Rome has been compared to a person earning a living by showing off the bones of his dead granny and though the city certainly capitalises on its ancient history, it's impossible not to be seduced by its splendour and its zest.
Taking in the sweep of its architecture - from the Roman ruins of the Forum and the Colosseum, through the Renaissance grandeur of St. Peter's to Bernini's Baroque fountains - can be a fairly dizzying experience but the city never gets too much. Like a seasoned entertainer, it always leaves you wanting more.
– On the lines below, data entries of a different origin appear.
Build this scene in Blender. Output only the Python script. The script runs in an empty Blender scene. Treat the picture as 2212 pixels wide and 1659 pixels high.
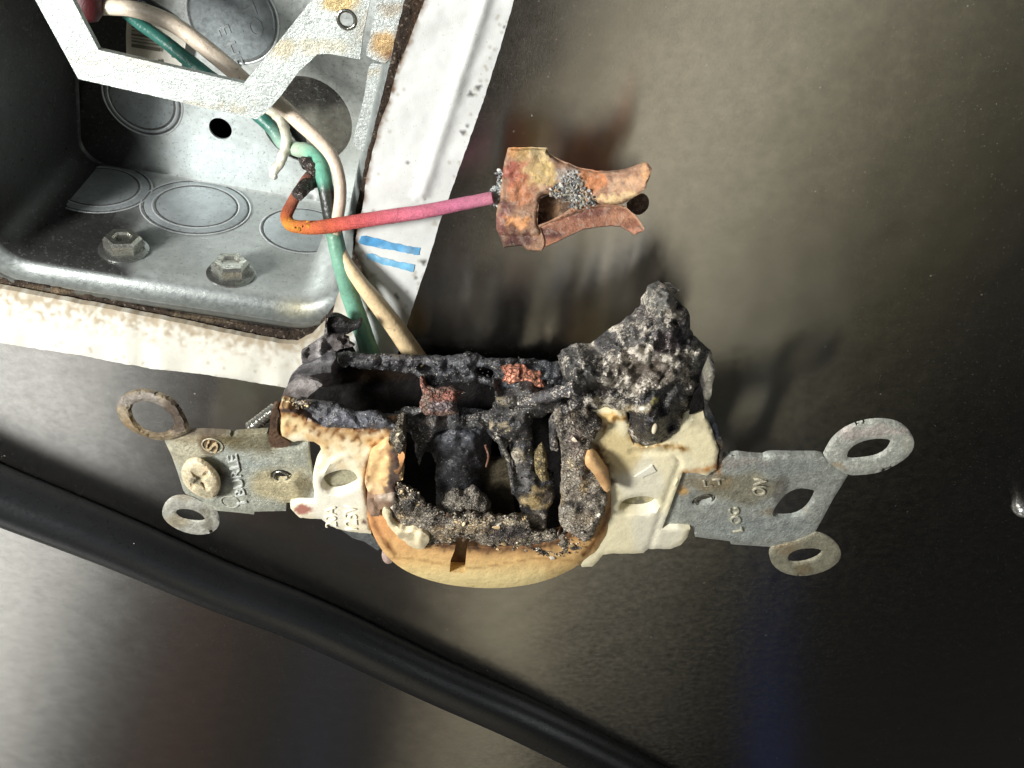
import bpy, bmesh, math, random
from mathutils import Vector, noise, Matrix
from mathutils.geometry import delaunay_2d_cdt
random.seed(7)
SC = bpy.context.scene
COL = SC.collection
SC.unit_settings.scale_length = 0.006          # one unit is about six millimetres

# ------------------------------------------------------------------ camera
TH = math.radians(42); ST, CT = math.sin(TH), math.cos(TH)
FPX = 1700.0; CX, CY = 1106.0, 829.5
CZ = 19.3
CAM = Vector((0, CZ*ST/CT, CZ))
RV = Vector((1, 0, 0)); UV = Vector((0, CT, -ST)); FV = Vector((0, -ST, -CT))
cd = bpy.data.cameras.new('camera'); cam = bpy.data.objects.new('camera', cd); COL.objects.link(cam)
cam.location = CAM; cam.rotation_euler = (-TH, 0, 0)
cd.sensor_width = 36; cd.lens = 36*FPX/2212; cd.clip_start = 0.1; cd.clip_end = 500
SC.camera = cam

# ------------------------------------------------------------------ world: invented light and dark blobs shaped into the steel's reflections
W = bpy.data.worlds.new('World'); SC.world = W; W.use_nodes = True
wn, wl = W.node_tree.nodes, W.node_tree.links
wn.clear()
def wm(op, a, b=None, c=None):
    n = wn.new('ShaderNodeMath'); n.operation = op
    for i, v in enumerate((a, b, c)):
        if v is None: continue
        if isinstance(v, (int, float)): n.inputs[i].default_value = v
        else: wl.new(v, n.inputs[i])
    return n.outputs[0]
tc = wn.new('ShaderNodeTexCoord')
def wdot(vec):
    n = wn.new('ShaderNodeVectorMath'); n.operation = 'DOT_PRODUCT'
    wl.new(tc.outputs['Generated'], n.inputs[0]); n.inputs[1].default_value = vec
    return n.outputs['Value']
dz = wm('MAXIMUM', wdot((0, -ST, CT)), 0.05)
wx = wm('DIVIDE', wdot((1, 0, 0)), dz); wy = wm('DIVIDE', wdot((0, CT, ST)), dz)
wnoi = wn.new('ShaderNodeTexNoise'); wnoi.inputs['Scale'].default_value = 2.2; wnoi.inputs['Detail'].default_value = 3
wl.new(tc.outputs['Generated'], wnoi.inputs['Vector'])
def blob(cur, px, py, rx, ry, rot, col, amt=1.0, soft=1.0):
    a0, b0 = (px-CX)/FPX, (CY-py)/FPX; rx /= FPX; ry /= FPX
    c, s = math.cos(math.radians(rot)), math.sin(math.radians(rot))
    dx = wm('SUBTRACT', wx, a0); dy = wm('SUBTRACT', wy, b0)
    u = wm('DIVIDE', wm('ADD', wm('MULTIPLY', dx, c), wm('MULTIPLY', dy, s)), rx)
    v = wm('DIVIDE', wm('SUBTRACT', wm('MULTIPLY', dy, c), wm('MULTIPLY', dx, s)), ry)
    r2 = wm('ADD', wm('MULTIPLY', u, u), wm('MULTIPLY', v, v))
    g = wm('MULTIPLY', wm('POWER', 2.718, wm('MULTIPLY', wm('POWER', r2, soft), -1)), amt)
    m = wn.new('ShaderNodeMix'); m.data_type = 'RGBA'
    wl.new(g, m.inputs['Factor']); wl.new(cur, m.inputs['A']); m.inputs['B'].default_value = (*col, 1)
    return m.outputs['Result']
def lin(c): return tuple(((v/255)/12.92 if v <= 10 else (((v/255)+.055)/1.055)**2.4) for v in c)
def env(c, k=2.35): return tuple(v*k for v in lin(c))
base = wn.new('ShaderNodeRGB'); base.outputs[0].default_value = (*env((34, 33, 31)), 1)
cur = base.outputs[0]
# (centre, radii, angle, colour, strength, hardness)
for b in (
    (1590, 60, 330, 820, -26, (150, 144, 127), .95, 2.2),
    (1200, 720, 150, 480, -18, (146, 137, 117), .9, 2.0),
    (1840, 160, 180, 500, -24, (110, 106, 88), .6, 1.5),
    (2120, 20, 240, 220, -30, (122, 116, 90), .8, 1.5),
    (1120, 80, 120, 460, -14, (18, 15, 13), .98, 3.0),
    (1090, 500, 110, 160, 0, (40, 35, 30), .85, 1.5),
    (930, 660, 330, 120, 0, (58, 52, 47), .8, 1.5),
    (2250, 1060, 620, 640, 30, (6, 6, 6), 1.0, 2.4),
    (1750, 1440, 720, 440, 0, (8, 8, 9), 1.0, 2.4),
    (-60, 860, 330, 420, -12, (250, 250, 246), .97, 1.3),
    (-160, 1480, 240, 420, 0, (172, 170, 163), .85, 1.5),
    (420, 1380, 130, 140, 0, (104, 76, 66), .6, 1.2),
    (760, 1200, 260, 260, 20, (34, 33, 31), .7, 1.8),
    (1085, 1350, 80, 300, -6, (104, 102, 88), .7, 2.5),
    (1360, 1430, 110, 80, 30, (74, 72, 62), .6, 1.8),
    (680, 1640, 80, 110, 20, (44, 52, 82), .7, 1.5),
    (920, 1640, 90, 170, 0, (116, 108, 94), .85, 3.0),
    (1665, 1680, 60, 150, 5, (18, 36, 80), .9, 1.8),
    (900, -2500, 4000, 1500, 0, (96, 98, 102), .9, 2.0),
):
    cur = blob(cur, *b[:5], env(b[5]), b[6], b[7])
nm = wn.new('ShaderNodeMapRange'); wl.new(wnoi.outputs['Fac'], nm.inputs['Value'])
nm.inputs['From Min'].default_value = .25; nm.inputs['From Max'].default_value = .75
nm.inputs['To Min'].default_value = .82; nm.inputs['To Max'].default_value = 1.18
bgw = wn.new('ShaderNodeBackground'); wl.new(cur, bgw.inputs['Color']); wl.new(nm.outputs[0], bgw.inputs['Strength'])
wo = wn.new('ShaderNodeOutputWorld'); wl.new(bgw.outputs[0], wo.inputs['Surface'])

def area(name, loc, target, size, power, color=(1, 1, 1)):
    l = bpy.data.lights.new(name, 'AREA'); l.shape = 'RECTANGLE'; l.size, l.size_y = size
    l.energy = power; l.color = color
    o = bpy.data.objects.new(name, l); COL.objects.link(o); o.location = loc
    o.rotation_euler = (Vector(target)-Vector(loc)).to_track_quat('-Z', 'Y').to_euler()
    return o
area('work_lamp', (-25, 17, 23), (0, 0, 3), (8, 6), 22000, (1.0, .985, .95))
area('fill_lamp', (-20, 32, 26), (0, 0, 3), (8, 2), 2200, (.97, .99, 1.0))  # unseen lamp added as soft fill from above
area('cable_sheen_lamp', (62, -20, 25), (0, -10, 0), (10, 22), 1500, (.95, .98, 1.0))  # unseen lamp added only for a sheen along the cable
SC.view_settings.view_transform = 'Standard'; SC.view_settings.look = 'None'
SC.view_settings.exposure = .12; SC.view_settings.gamma = 1; SC.view_settings.use_curve_mapping = False
SC.cycles.max_bounces = 8; SC.cycles.use_denoising = True; SC.cycles.sample_clamp_indirect = 6

# ------------------------------------------------------------------ geometry helpers
CROP = {'1': (0, 0, .2728), '2': (493.7, 0, .2728), '3': (0, 384, .2728), '4': (493.7, 384, .2728),
        '5': (987.5, 274.3, .2232), '6': (576, 658.3, .2232), '7': (1069.8, 603.5, .248),
        'A': (219.4, 795.5, .2232), 'B': (603.5, 822.9, .248), 'C': (987.5, 822.9, .2811),
        'D': (1426.4, 850.3, .2728), 'E': (0, 987.5, .4216), 'F': (427.9, 932.6, .1124), 'G': (1453.8, 987.5, .1256),
        'H': (384, 0, .0992), 'I': (219.4, 0, .124), '0': (0, 0, 1)}
def c_(k, pts):
    ox, oy, s = CROP[k]
    return [(ox+x*s, oy+y*s) for x, y in pts]
def ray(px, py):
    return FV + RV*((px-CX)/FPX) + UV*((CY-py)/FPX)
class Pl:
    """a plane in the world: through the point seen at (px,py) at height z, or a given point"""
    def __init__(s, z=None, n=(0, 0, 1), at=None, pt=None):
        s.n = Vector(n).normalized()
        if pt is not None: s.p = Vector(pt)
        elif at is None: s.p = Vector((0, 0, z))
        else:
            r = ray(*at); s.p = CAM + r*((z-CAM.z)/r.z)
    def hit(s, px, py):
        r = ray(px, py); return CAM + r*((s.p-CAM).dot(s.n)/r.dot(s.n))
    def up(s, h): return Pl(n=s.n, pt=s.p+s.n*h)
def smooth_loop(pts, it=2):
    for _ in range(it):
        o = []
        for i in range(len(pts)):
            a, b = pts[i], pts[(i+1) % len(pts)]
            o.append((a[0]*.75+b[0]*.25, a[1]*.75+b[1]*.25)); o.append((a[0]*.25+b[0]*.75, a[1]*.25+b[1]*.75))
        pts = o
    return pts
def resample(pts, step, closed=True):
    o = []; n = len(pts)
    for i in range(n if closed else n-1):
        a, b = pts[i], pts[(i+1) % n]; d = math.hypot(b[0]-a[0], b[1]-a[1]); k = max(1, int(round(d/step)))
        for j in range(k): o.append((a[0]+(b[0]-a[0])*j/k, a[1]+(b[1]-a[1])*j/k))
    if not closed: o.append(pts[-1])
    return o
def nz(x, y, s=1., z=0.): return noise.noise(Vector((x*s, y*s, z)))
def fr(x, y, s=1., z=0., o=4): return noise.fractal(Vector((x*s, y*s, z)), 1.0, 2.0, o)
def rag(pts, amp, s=.06, seed=0.):
    if not amp: return pts
    return [(x+amp*fr(x, y, s, seed+3, 3), y+amp*fr(x, y, s, seed+9, 3)) for x, y in pts]
def inside(x, y, poly):
    r = False; j = len(poly)-1
    for i in range(len(poly)):
        xi, yi = poly[i]; xj, yj = poly[j]
        if (yi > y) != (yj > y) and x < (xj-xi)*(y-yi)/(yj-yi)+xi: r = not r
        j = i
    return r
def edist(x, y, poly):
    m = 1e9; j = len(poly)-1
    for i in range(len(poly)):
        ax, ay = poly[j]; bx, by = poly[i]; dx, dy = bx-ax, by-ay; L = dx*dx+dy*dy
        t = 0 if L == 0 else max(0, min(1, ((x-ax)*dx+(y-ay)*dy)/L))
        d = (x-ax-t*dx)**2+(y-ay-t*dy)**2
        if d < m: m = d
        j = i
    return math.sqrt(m)
def finish(name, verts, faces, mat, parent=None, cols=None, smooth=30):
    me = bpy.data.meshes.new(name); me.from_pydata(verts, [], faces); me.validate(); me.update()
    if cols:
        a = me.color_attributes.new('Col', 'FLOAT_COLOR', 'POINT')
        for i, c in enumerate(cols): a.data[i].color = (c[0], c[1], c[2], c[3] if len(c) > 3 else 0)
    if smooth:
        me.shade_smooth()
        try: me.set_sharp_from_angle(angle=math.radians(smooth))
        except Exception: pass
    me.materials.append(mat)
    o = bpy.data.objects.new(name, me); COL.objects.link(o)
    if parent: o.parent = parent
    return o
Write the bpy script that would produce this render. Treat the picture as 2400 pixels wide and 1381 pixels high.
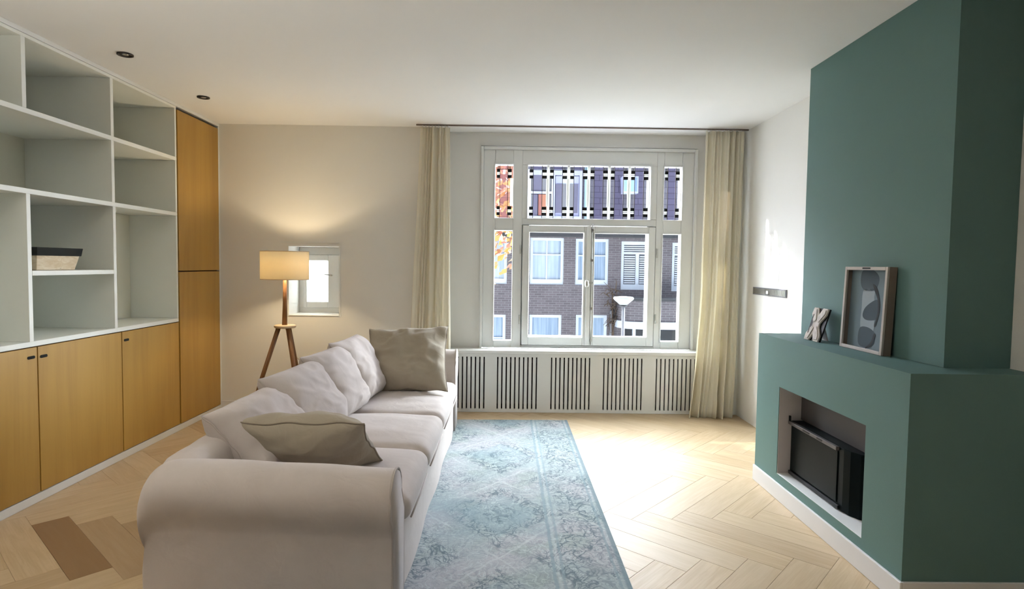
import bpy, bmesh, math, random
from mathutils import Vector, Matrix, noise
for o in list(bpy.data.objects): bpy.data.objects.remove(o)
SC = bpy.context.scene; COL = SC.collection
rnd = random.Random(7)

# ------------------------------------------------------------------ camera
F_PX, PITCH, YAW, ROLL, CAM_H = 1405.457, -0.048885, 0.010155, -0.01339, 1.4418
def cam_rot():
    c, s = math.cos(YAW), math.sin(YAW);   A = Matrix(((c, -s, 0), (s, c, 0), (0, 0, 1)))
    c, s = math.cos(PITCH), math.sin(PITCH); B = Matrix(((1, 0, 0), (0, c, s), (0, -s, c)))
    c, s = math.cos(ROLL), math.sin(ROLL); C = Matrix(((c, 0, -s), (0, 1, 0), (s, 0, c)))
    R = C @ B @ A                      # rows: right, forward, up
    M = Matrix((R[0], R[2], -Vector(R[1]))).transposed()
    return M.to_4x4()
cd = bpy.data.cameras.new('camera'); cam = bpy.data.objects.new('camera', cd); COL.objects.link(cam)
cd.sensor_width = 36; cd.sensor_fit = 'HORIZONTAL'; cd.lens = 36*F_PX/2400; cd.clip_start = .02; cd.clip_end = 300
cam.matrix_world = Matrix.Translation((0, 0, CAM_H)) @ cam_rot()
SC.camera = cam
# ------------------------------------------------------------------ colour management
SC.view_settings.view_transform = 'Standard'; SC.view_settings.look = 'None'
SC.view_settings.gamma = 1; SC.view_settings.use_curve_mapping = False
SC.view_settings.exposure = 0.42
# ------------------------------------------------------------------ sky: bright haze on the sun's side, blue opposite
SUN_DIR = Vector((-.77, .64, .435)).normalized()     # towards the sun
SKY_BRIGHT, SKY_DIM, SUN_E, LAMP_E, FILL_E = 56.0, .88, 8.0, 60.0, 230.0
W = bpy.data.worlds.new('sky'); SC.world = W; W.use_nodes = True
nt = W.node_tree; nt.nodes.clear()
tc = nt.nodes.new('ShaderNodeTexCoord')
dp = nt.nodes.new('ShaderNodeVectorMath'); dp.operation = 'DOT_PRODUCT'
nt.links.new(tc.outputs['Generated'], dp.inputs[0]); dp.inputs[1].default_value = Vector((.16, .80, .44)).normalized()
mr = nt.nodes.new('ShaderNodeMapRange'); mr.interpolation_type = 'SMOOTHSTEP'
mr.inputs[1].default_value = .0; mr.inputs[2].default_value = .85; nt.links.new(dp.outputs['Value'], mr.inputs[0])
sz = nt.nodes.new('ShaderNodeSeparateXYZ'); nt.links.new(tc.outputs['Generated'], sz.inputs[0])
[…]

Much of the old centre, between the Pantheon and the river Tiber, has been pedestrianised in recent years and has therefore become a great place to wander around, in spite of the constant throng of tourists. The elegant Piazza Navona and the Campo de Fiori, the site of the flower market, are popular places to while away the evening with drinks, dinner or an ice cream. The once working-class (but now expensive) district of Trastevere, just across the river, is also major area for bars and restaurants.
For clubbing, most Romans head for the Testaccio neighbourhood a little further south. The Vatican is a little island unto itself and you'll need more than a day to make the most of its museums, which include the Sistine Chapel and the Raphael Stanze.
Even if you're not religious, and don't speak Italian, you'll get a better idea of what St Peter's basilica is all about by attending a Mass there: consider the difference between being in a football stadium when it's empty and returning when the faithful have amassed.
The capital's football clubs are two of only three to have broken the Juventus-AC Milan duopoly in the last 16 years (Inter are the other). AS Roma won the league in 2001 under coach Fabio Capello but are so skint that for a spell FIFA blocked the club's transfer activity. In local boy Francesco Totti, though, the club still has the most gifted Italian player of his generation.
Rivals SS Lazio won the title under Sven-Göran Eriksson a season earlier, but the cost of doing so nearly bankrupted them and the club was saved only when new president Claudio Lotito cut an extraordinary deal with the government to pay off back taxes over the next 23 years. The club has an image problem due to the right-wing leanings of many of its ultra fans, a gallery to which striker Paolo di Canio unashamedly, if controversially, played with Fascist salutes.
It's a pity because in recent years, especially before coach Roberto Mancini left for Inter, Lazio have played some marvellous football.
Whatever the form of the two teams, the twice-yearly derby at the Stadio Olimpico is one of the most spectacular and deeply-felt occasions on the Italian sporting calendar. But beware: in recent seasons the rivalry has turned a bit septic and you will need to keep your wits about you.